Overview
The project ECUC – Eddy CUrrent brake Compatibility – aims to improve the understanding of the interaction between Eddy Current Brake (ECB) and the track and trackside equipment.
ECUC project’s primary objective is to prove that ECB is a highly effective and applicable solution for increasing the braking capacity of new high-speed trains. Secondly, it aims to solve the existing concerns by proposing concrete and realistic solutions to overcome any possible drawbacks that ECB have experienced on some lines. A new generation linear eddy-current brake will be designed and the study of incompatibilities will be performed in two domains: electromagnetic and thermo-mechanical.

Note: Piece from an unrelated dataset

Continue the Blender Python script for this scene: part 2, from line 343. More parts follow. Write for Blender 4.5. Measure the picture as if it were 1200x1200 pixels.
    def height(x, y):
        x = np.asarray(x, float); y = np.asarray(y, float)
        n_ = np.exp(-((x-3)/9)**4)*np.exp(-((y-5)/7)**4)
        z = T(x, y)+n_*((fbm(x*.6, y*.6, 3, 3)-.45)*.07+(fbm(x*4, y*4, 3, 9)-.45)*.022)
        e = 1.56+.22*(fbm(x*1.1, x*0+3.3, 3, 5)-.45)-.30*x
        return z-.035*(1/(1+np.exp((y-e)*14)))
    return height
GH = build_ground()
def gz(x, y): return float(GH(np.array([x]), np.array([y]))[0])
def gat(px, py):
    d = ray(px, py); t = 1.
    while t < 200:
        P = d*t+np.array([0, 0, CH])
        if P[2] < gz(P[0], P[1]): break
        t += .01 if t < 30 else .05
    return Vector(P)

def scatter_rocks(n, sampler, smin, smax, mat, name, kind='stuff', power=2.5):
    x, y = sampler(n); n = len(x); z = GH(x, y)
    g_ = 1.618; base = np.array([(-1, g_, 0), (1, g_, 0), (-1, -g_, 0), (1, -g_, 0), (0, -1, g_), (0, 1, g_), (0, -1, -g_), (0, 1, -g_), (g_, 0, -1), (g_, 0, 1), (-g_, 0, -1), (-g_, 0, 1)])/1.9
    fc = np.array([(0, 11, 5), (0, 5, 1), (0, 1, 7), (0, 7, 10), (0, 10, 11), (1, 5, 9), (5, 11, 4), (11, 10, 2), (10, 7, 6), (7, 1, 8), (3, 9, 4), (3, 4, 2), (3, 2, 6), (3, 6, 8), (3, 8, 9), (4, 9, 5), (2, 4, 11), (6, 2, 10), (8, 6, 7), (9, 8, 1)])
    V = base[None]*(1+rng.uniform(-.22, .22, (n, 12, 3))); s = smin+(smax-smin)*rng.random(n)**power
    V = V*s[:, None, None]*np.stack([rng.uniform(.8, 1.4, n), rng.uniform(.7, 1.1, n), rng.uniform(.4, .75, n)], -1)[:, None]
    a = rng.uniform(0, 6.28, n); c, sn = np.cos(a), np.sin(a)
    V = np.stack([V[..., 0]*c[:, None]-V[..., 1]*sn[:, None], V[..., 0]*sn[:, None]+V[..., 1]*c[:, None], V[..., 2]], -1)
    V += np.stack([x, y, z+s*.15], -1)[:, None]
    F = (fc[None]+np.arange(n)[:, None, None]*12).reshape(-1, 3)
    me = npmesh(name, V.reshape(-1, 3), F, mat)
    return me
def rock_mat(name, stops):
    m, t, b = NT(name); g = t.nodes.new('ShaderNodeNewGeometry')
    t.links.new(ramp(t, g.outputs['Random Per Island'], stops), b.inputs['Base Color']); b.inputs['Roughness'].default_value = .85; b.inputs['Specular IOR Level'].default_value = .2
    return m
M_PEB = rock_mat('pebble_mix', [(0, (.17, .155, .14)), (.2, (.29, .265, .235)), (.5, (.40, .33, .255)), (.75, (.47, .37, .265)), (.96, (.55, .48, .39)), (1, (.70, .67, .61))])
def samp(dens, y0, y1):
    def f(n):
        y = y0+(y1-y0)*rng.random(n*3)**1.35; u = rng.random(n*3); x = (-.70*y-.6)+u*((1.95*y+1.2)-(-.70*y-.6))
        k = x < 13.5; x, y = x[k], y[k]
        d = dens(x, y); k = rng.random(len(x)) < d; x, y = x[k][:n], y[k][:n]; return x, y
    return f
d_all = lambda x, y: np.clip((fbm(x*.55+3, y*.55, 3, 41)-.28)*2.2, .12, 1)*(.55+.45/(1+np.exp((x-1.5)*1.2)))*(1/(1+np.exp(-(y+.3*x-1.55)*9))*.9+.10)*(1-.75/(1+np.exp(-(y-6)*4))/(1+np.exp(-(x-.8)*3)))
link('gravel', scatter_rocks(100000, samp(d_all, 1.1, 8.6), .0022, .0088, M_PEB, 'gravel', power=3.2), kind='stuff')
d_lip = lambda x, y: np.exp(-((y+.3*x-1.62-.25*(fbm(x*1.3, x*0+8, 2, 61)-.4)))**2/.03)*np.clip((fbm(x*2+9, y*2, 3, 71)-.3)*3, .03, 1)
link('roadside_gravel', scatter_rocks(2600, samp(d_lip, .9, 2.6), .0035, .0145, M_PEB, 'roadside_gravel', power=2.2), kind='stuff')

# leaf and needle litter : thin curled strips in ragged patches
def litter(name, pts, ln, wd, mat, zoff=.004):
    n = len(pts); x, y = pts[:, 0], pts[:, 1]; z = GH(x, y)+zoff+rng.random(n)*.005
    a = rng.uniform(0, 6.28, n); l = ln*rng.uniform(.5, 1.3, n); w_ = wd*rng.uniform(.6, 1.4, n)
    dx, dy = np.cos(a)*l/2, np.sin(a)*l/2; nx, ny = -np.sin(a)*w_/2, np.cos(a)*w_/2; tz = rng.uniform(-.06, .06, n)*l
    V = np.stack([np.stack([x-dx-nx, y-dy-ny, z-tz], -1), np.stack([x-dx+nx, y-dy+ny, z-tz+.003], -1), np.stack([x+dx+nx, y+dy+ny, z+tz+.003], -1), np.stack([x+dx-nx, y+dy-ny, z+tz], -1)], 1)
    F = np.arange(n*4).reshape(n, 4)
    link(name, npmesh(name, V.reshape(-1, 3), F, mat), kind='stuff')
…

ECUC establishes a work plan to demonstrate the technical feasibility of braking systems with eddy current brakes, independent of adhesion conditions, and to clarify the interaction of ECB with track and trackside equipment. In addition a new generation linear eddy-current brake will be designed and a study of electromagnetic incompatibilities and critical thermo-mechanical parameters will also be carried out. As a result, ECUC will propose new designs and engineering and operational guidelines for ECB and signalling equipment, and it will define Technical Recommendations, input for revisions of Technical Specifications for Interoperability.
The strategy for the dissemination of ECUC benefits from input from the ECUC Advisory Group and a wide dissemination strategy towards UNIFE. ECUC addresses the main stakeholders in the European railway sector using various communication and diffusion tools. The impact of ECUC embraces the terms safety, interoperability and economy, and is addressed to the main stakeholders in the European railway industry. The medium-sized ECUC consortium is formed by CEIT (S), KNORR-BREMSE (D), ALSTOM (F), SNCF (F), DEUTSCHE BAHN (D), NETWORK RAIL (UK), UNIFE (B) and FRAUSCHER (AUT). The proposal describes the consortium's strategy in order to guarantee highly efficient coordination. This alliance offers unique advantages in terms of technical competence, complementary representation of all the key players, quality assurance and research orientation.
Funding
Results
On track for a better train braking system
EU-funded scientists are seeking to enhance understanding of the interaction between rolling stock constituents and the railroad track and trackside equipment.
Eddy-current brakes (ECBs) are an effective means of regulating train speed on high-speed rails. However, their use raises major concerns regarding compatibility with electronic equipment such as signalling systems, train detectors and communication systems.
To address this issue, the EU has funded the 'Eddy current brake compatibility' (http://www.ecuc-project.eu/ (ECUC)) project. The primary objective is to prove that the ECB is a highly effective and applicable solution for increasing braking capacity of new high-speed trains. Furthermore, it aims to address existing concerns by proposing concrete and realistic solutions to overcome any possible drawbacks that ECBs have experienced on some lines. A new-generation linear ECB is being designed and a study of incompatibilities is being performed in the electromagnetic and thermo-mechanical domains.
Moreover, the test setup and test site that enables the approval test for linear ECBs, focusing not only on functionality, but also on thermal, mechanical and electromagnetic requirements, is being designed. As a result, ECUC is defining guidelines for ECBs and signalling equipment, and recommendations for interoperable functioning. This should serve as an input for revisions to technical specifications for interoperability.
Project partners have already defined the performance requirements regarding ECBs, the interfaces between ECBs and track, and the signalling systems. A qualitative relationship between requirements and design parameters for a typical high-speed train considering different train configurations has also been defined.
ECUC has designed electromagnetic and thermo-mechanical models for describing the interaction between ECBs and the railroad infrastructure. In particular, focus is placed on the interaction between an ECB and the axle counter, studying ECB-emitted electromagnetic radiation, passive effects, and low- and high-frequency interference.
Thermo-mechanical models helped project partners study the track temperature increase induced by an ECB and its potential impact on the infrastructure, mainly concerning track lateral buckling. ECUC has also defined representative worst case conditions to prove the compatibility between ECBs, rolling stock, track and signalling systems.
Future work includes drafting recommendations and guidelines, as well as equipping trains with ECBs and performing tests on track. Dissemination activities include the project website, conferences, workshops, newsletters and scientific papers.